The report says such a vote-swapping deal would have been in "violation of the anti-collusion rules".
The report says Cameron met FIFA vice-president Mong-Joon Chung (South Korea) in Prince William's suite at a Zurich hotel the night before the vote for the 2018 hosting rights in December 2010.
"The Prime Minister asked Mr Chung to vote for England's bid, and Mr Chung responded that he would if Mr (Geoff) Thompson (chairman of England's bid) voted for Korea (to host the 2022 tournament)," the report claims.
England officials in charge of organising the country's bid arranged jobs for the "adopted son" of FIFA vice-president Jack Warner at Aston Villa and Tottenham Hotspur (football clubs), and they were reportedly asked to engineer a meeting with the Queen for one FIFA official from South Africa. This official also raised the possibility of an honorary knighthood.

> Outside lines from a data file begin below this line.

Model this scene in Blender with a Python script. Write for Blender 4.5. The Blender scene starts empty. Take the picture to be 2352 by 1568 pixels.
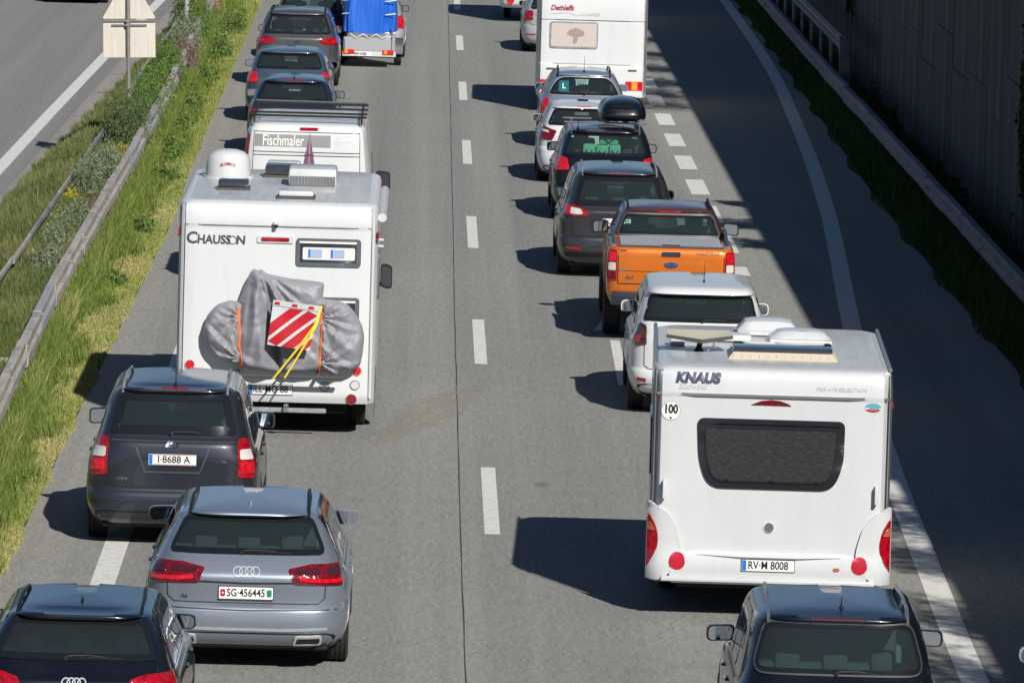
import bpy, bmesh, math, random
import numpy as np
from mathutils import Vector, Matrix
from mathutils.geometry import delaunay_2d_cdt
random.seed(7); rng = np.random.default_rng(11)
R = math.radians
sc = bpy.context.scene

# ------------------------------------------------------------------ camera
F_PX, PITCH, YAW, ROLL, CAM_H = 15700.0, math.atan(1612/15700.0), 226/15700.0, R(1.6), 9.97
fw = Vector((math.sin(YAW)*math.cos(PITCH), math.cos(YAW)*math.cos(PITCH), -math.sin(PITCH)))
rt = Vector((math.cos(YAW), -math.sin(YAW), 0))
dn = fw.cross(rt)
cr = rt*math.cos(ROLL) - dn*math.sin(ROLL)
cd = rt*math.sin(ROLL) + dn*math.cos(ROLL)
cam_d = bpy.data.cameras.new('camera'); cam = bpy.data.objects.new('camera', cam_d)
sc.collection.objects.link(cam); sc.camera = cam
cam_d.sensor_fit = 'HORIZONTAL'; cam_d.sensor_width = 36.0; cam_d.lens = 36.0*F_PX/2352.0
cam_d.clip_start = 1.0; cam_d.clip_end = 8000.0
m = Matrix.Identity(4)
for i in range(3):
    m[i][0] = cr[i]; m[i][1] = -cd[i]; m[i][2] = -fw[i]
m[2][3] = CAM_H
cam.matrix_world = m

# ------------------------------------------------------------------ sky, sun, exposure
SUN_EL = R(35.0)
SH = Vector((-0.3685, 0.9296, 0)).normalized()          # shadows fall this way on the ground
w = bpy.data.worlds.new('World'); sc.world = w; w.use_nodes = True
nt = w.node_tree; bg = nt.nodes['Background']
sky = nt.nodes.new('ShaderNodeTexSky'); sky.sky_type = 'NISHITA'; sky.sun_disc = False
sky.sun_elevation = SUN_EL; sky.sun_rotation = math.atan2(-SH.x, -SH.y)
sky.altitude = 1500; sky.air_density = 1.0; sky.dust_density = 0.0; sky.ozone_density = 4.0
nt.links.new(sky.outputs[0], bg.inputs[0]); bg.inputs[1].default_value = 0.05
sl = bpy.data.lights.new('sun', 'SUN'); sl.energy = 5.0; sl.angle = R(0.53); sl.color = (1.0, 0.955, 0.89)
so = bpy.data.objects.new('sun', sl); sc.collection.objects.link(so)
ld = Vector((SH.x*math.cos(SUN_EL), SH.y*math.cos(SUN_EL), -math.sin(SUN_EL)))
so.rotation_euler = (-ld).to_track_quat('Z', 'Y').to_euler(); so.location = (20, -20, 40)
vs = sc.view_settings; vs.view_transform = 'Standard'; vs.look = 'None'; vs.gamma = 1.0
vs.use_curve_mapping = False; vs.exposure = 0.22

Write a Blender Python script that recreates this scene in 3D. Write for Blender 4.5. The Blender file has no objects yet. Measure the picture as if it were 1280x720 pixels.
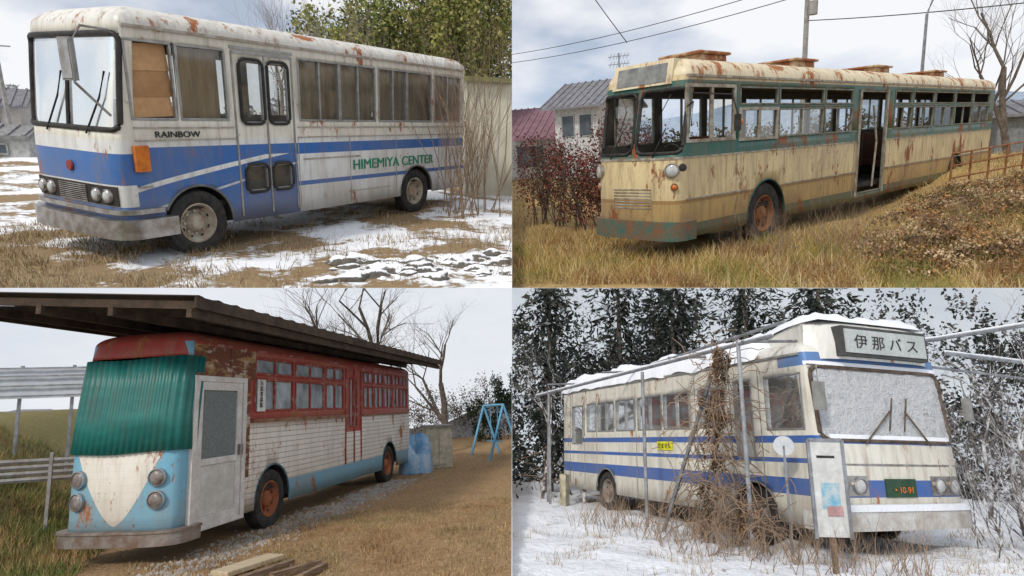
import bpy, bmesh, math, random
import numpy as np
from mathutils import Matrix, Vector, noise as mn
random.seed(4); RNG=np.random.default_rng(7)
sc=bpy.context.scene
sc.view_settings.view_transform='Standard'
try: sc.view_settings.look='None'
except Exception: pass
sc.view_settings.exposure=0
# ---------------------------------------------------------------- camera / light / world
cd=bpy.data.cameras.new("camera"); cam=bpy.data.objects.new("camera",cd); sc.collection.objects.link(cam)
cam.rotation_euler=(math.radians(90),0,0); cd.sensor_width=36; cd.lens=36*760/1280; cd.clip_end=3000; cd.clip_start=.05
sc.camera=cam
EL=math.radians(42); AZ=math.radians(215)   # sun behind camera, to the left
sd=bpy.data.lights.new("sun",'SUN'); sd.energy=2.1; sd.angle=math.radians(8); sd.color=(1,.94,.85)
so=bpy.data.objects.new("sun",sd); sc.collection.objects.link(so)
dv=Vector((math.sin(AZ)*math.cos(EL),math.cos(AZ)*math.cos(EL),math.sin(EL)))
so.rotation_euler=dv.to_track_quat('Z','Y').to_euler(); so.location=(0,-5,20)
w=bpy.data.worlds.new("World"); sc.world=w; w.use_nodes=True
nt=w.node_tree; nt.nodes.clear()
o=nt.nodes.new('ShaderNodeOutputWorld'); b1=nt.nodes.new('ShaderNodeBackground'); b2=nt.nodes.new('ShaderNodeBackground')
mx=nt.nodes.new('ShaderNodeMixShader'); sk=nt.nodes.new('ShaderNodeTexSky'); sk.sky_type='NISHITA'; sk.sun_disc=False
sk.sun_elevation=EL; sk.sun_rotation=AZ; b1.inputs[1].default_value=.13
nt.links.new(sk.outputs[0],b1.inputs[0]); b2.inputs[0].default_value=(.95,.965,1,1); b2.inputs[1].default_value=.98
tc=nt.nodes.new('ShaderNodeTexCoord'); mp=nt.nodes.new('ShaderNodeMapping'); mp.inputs['Scale'].default_value=(1,1,2.6)
no=nt.nodes.new('ShaderNodeTexNoise'); no.inputs['Scale'].default_value=3.2; no.inputs['Detail'].default_value=7
mr=nt.nodes.new('ShaderNodeMapRange'); mr.inputs[1].default_value=.38; mr.inputs[2].default_value=.56; mr.inputs[3].default_value=.35; mr.inputs[4].default_value=1
nt.links.new(tc.outputs['Generated'],mp.inputs[0]); nt.links.new(mp.outputs[0],no.inputs['Vector']); nt.links.new(no.outputs[0],mr.inputs[0])
nt.links.new(mr.outputs[0],mx.inputs[0]); nt.links.new(b1.outputs[0],mx.inputs[1]); nt.links.new(b2.outputs[0],mx.inputs[2]); nt.links.new(mx.outputs[0],o.inputs[0])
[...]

The report slams England's attempt to court Warner, who was also president of North, Central American and Caribbean football, alleging officials considered twinning his hometown in Trinidad and Tobago with an English village.
In 2009 the English Football Association also covered the costs of the Trinidad and Tobago Under-20 team when it stayed in Sheffield.
"England 2018's response shows an unfortunate willingness, time and again, to meet that expectation (of Mr Warner)," the report says.
England's hopes of hosting the 2018 World Cup were ended swiftly when its bid received only two votes, knocking it out of contention in the first round.
The report states there was "conduct by England 2018 that may not have met the standards set out in the FCE (FIFA code of ethics) or the bid rules.
"In many cases England 2018 accommodated or at least attempted to satisfy, the improper requests made by these Executive Committee members.
"While the bidding process itself, and the attitude of entitlement and expectation demonstrated by certain Executive Committee members in the exchanges discussed in detail above, place the bid team in a difficult position that fact does not excuse all of the conduct."
The first set of revelations from the so-called Garcia report painted a bleak picture of the background to the infamous 2010 vote that gave the 2018 World Cup to Russia and the 2022 World Cup to Qatar.
Garcia had resigned as head of FIFA's investigatory body in December 2014 in protest after FIFA released a 40-page sanitised summary of his report which he disowned, describing it as "incomplete and erroneous". The full report referred to an array of suspect financial dealings including the sum of $2 million allegedly sent by a consultant for Qatar, Sandro Rosell, to the 10-year-old daughter of a FIFA official.
Garcia's investigation also revealed that one former FIFA executive committee member thanked Qatar by mail for a transfer of several hundred thousand euros just after Qatar was awarded the 2022 tournament.
The report also documents that three executive members of FIFA were flown to Rio de Janeiro for a private party ahead of the vote to decide who would host the 2022 World Cup.